For more information about these and other projects, including a handy "click the picture of the cover" display to get to publishers’ sites for my books, I invite readers to check out my blog, http://jamesdorrwriter.wordpress.com, which also includes occasional sample poems and stories or links to get to them, up-to-date bibliographies of fiction and poetry, reviews now and then of DVDs I’ve watched, and a link to my cat Wednesday’s personal web page. And should the spirit move, don’t be shy about leaving comments.

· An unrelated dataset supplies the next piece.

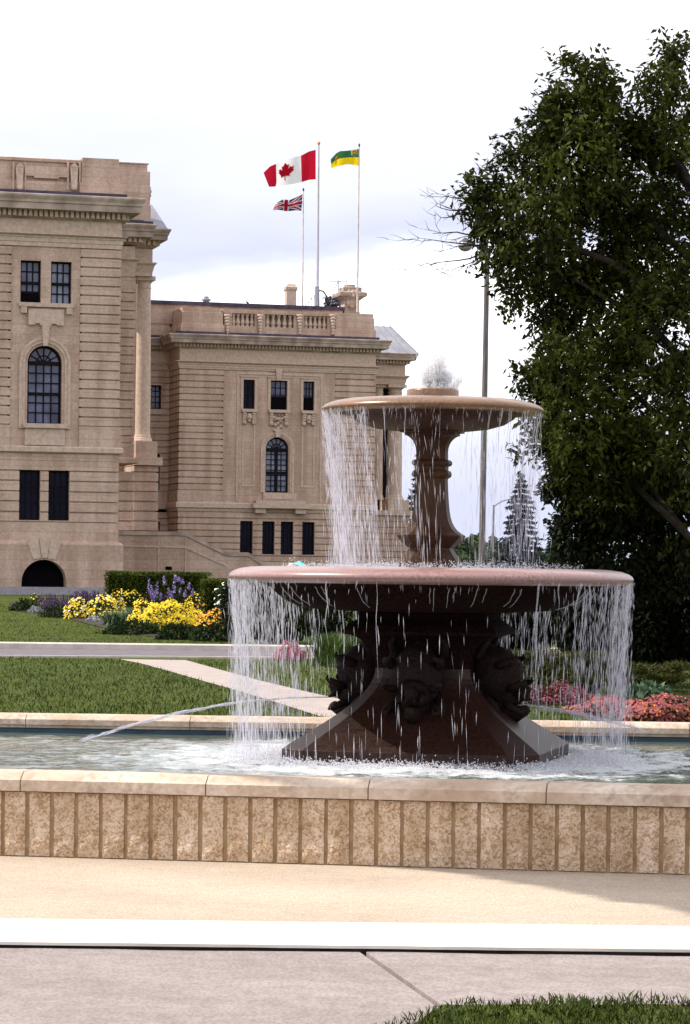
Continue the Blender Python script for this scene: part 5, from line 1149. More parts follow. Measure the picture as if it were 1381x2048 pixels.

James Dorr is a short story writer and poet with two collections, STRANGE MISTRESSES: TALES OF WONDER AND ROMANCE and DARKER LOVES: TALES OF MYSTERY AND REGRET, published by Dark Regions Press and an illustrated all-poetry collection, VAMPS (A RETROSPECTIVE), from Sam's Dot Publishing. He also has a novella, THE GARDEN, available in electronic and print chapbook form from Damnation Books; electronic chapbooks VANITAS and I'M DREAMING OF A . . . from Untreed Reads Publishing; and nearly four hundred individual appearances in magazines and anthologies in the US, Canada, Britain, France, Australia, Holland, and Brazil, ranging from ABORIGINAL SCIENCE FICTION and ALFRED HITCHCOCK'S MYSTERY MAGAZINE to XENOPHILIA and THE YELLOW BAT REVIEW. Dorr has worked a number of jobs including technical writer, city editor on a regional magazine, full time non-fiction freelancer, and semi-professional musician, and now resides in southern Indiana with current cat, Wednesday, named for Wednesday Addams in the original TV series THE ADDAMS FAMILY.
Thank you for the interview, James! I hope to have a new short story ready for you to critique next month.